Okay, then instead of “everyone” we’ll just say that the intelligence agencies in the US were aware of it. And the US had learned that imperialism didin’t work as well in the late twentieth century as it had previously. A lesson that the USSR was on the way to discovering for itself. And I’m gonna hafta ask for a cite that the USSR had weapons that were better. They had MIGs. And there’s only so much fun you can have with a plane that’ll almost go all the way into space. And the economy, as has been pointed out to you previously, isn’t really controlled by the president. Now, the prez can screw it up pretty mercilessly (see Reagan, Ronald and Bush, George fils), but Reagan had dick all to do with the economy in the US going anywhere but straight into the shitter.

Waste

What are you implying by this? That one has to be in the DoD in order to know that in the 15 years since Reagan left office, SDI has only advanced to the stage of unrealistic tests? In fact, much is known about the current SDI system…and the tests used to be public knowledge until the Bush Administration, in their commitment to open democracy, chose to classify them so that organizations like Union of Concerned Scientists would no longer have access to the information that allowed them to point out in gory detail how far from a realistic operation system SDI is. Now they can just leak the results of tests if they succeed (without giving the details that the test was essentially just a repeat of previous tests with the same unrealistic conditions) and keep the failures classified.

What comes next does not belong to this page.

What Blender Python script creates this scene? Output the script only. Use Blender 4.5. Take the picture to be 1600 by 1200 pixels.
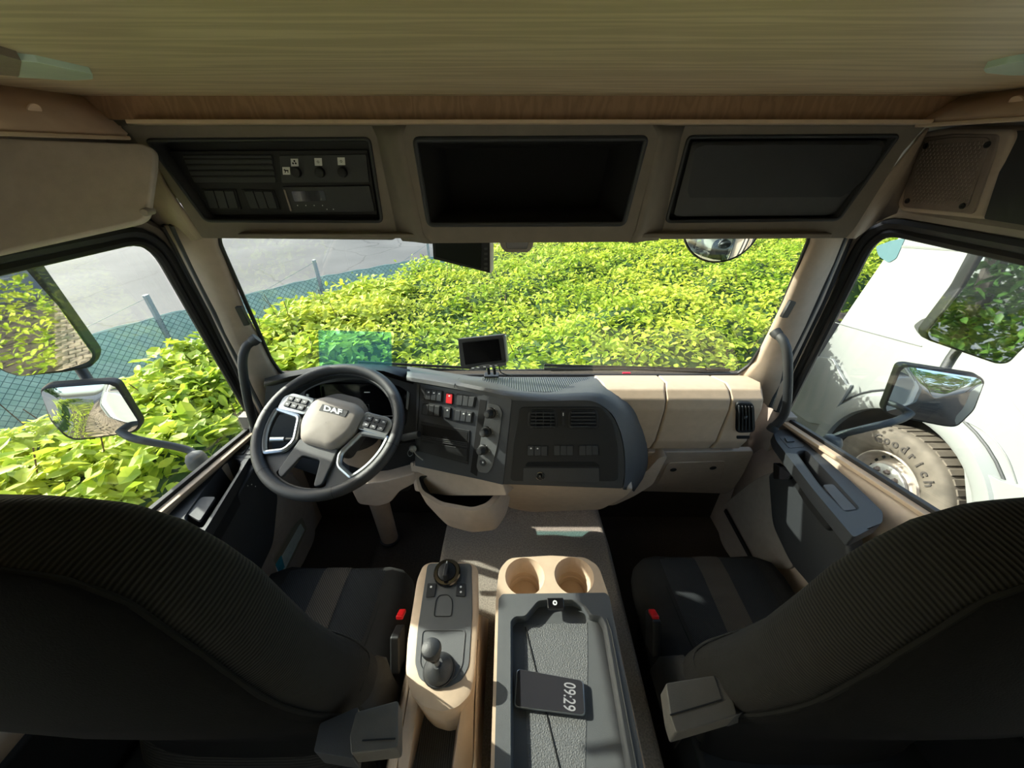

You’re sure the arms race had nothing to do with helping the Soviet Union collapse? Granted, Reagan didn’t start the arms race but to pretend the United States had nothing to do with the collapse of the Soviet Union is false.

Marc

The three things Reagan will be remembered for are Iran-Contra, the collassal failure of trickle down economics and the corresponding explosion of the national debt, and an appealling, okey doke public persona which made him politically immune to his own incompetence and the incredible corruption of his administration.

And believe it or not I voted for the guy in '84. Stupidest vote I ever cast.

A burden of regret like that might crush a lesser man.

Oh, what a crock. US intelligence agencies have NEVER successfully predicted this sort of thing. What evidence do you have that the US intelligence community predicted Soviet collapse? They were utterly surprised at the fall of the Berlin Wall ten years later. The US intelligence community has never been right about matters of such magnitude.

I don’t often agree with Sam Stone but on this one point he is right; it is pure, absolute historical revisionism to suggest that the collapse of the Soviet Union was inevitable in 1979. At that time, the two superpowers were running neck and neck and a lot of very bright people felt the Soviets had an edge. Nobody thought the USSR was doomed - not the US intelligence community or anyone else. The Soviets were doing just dandy in 1979.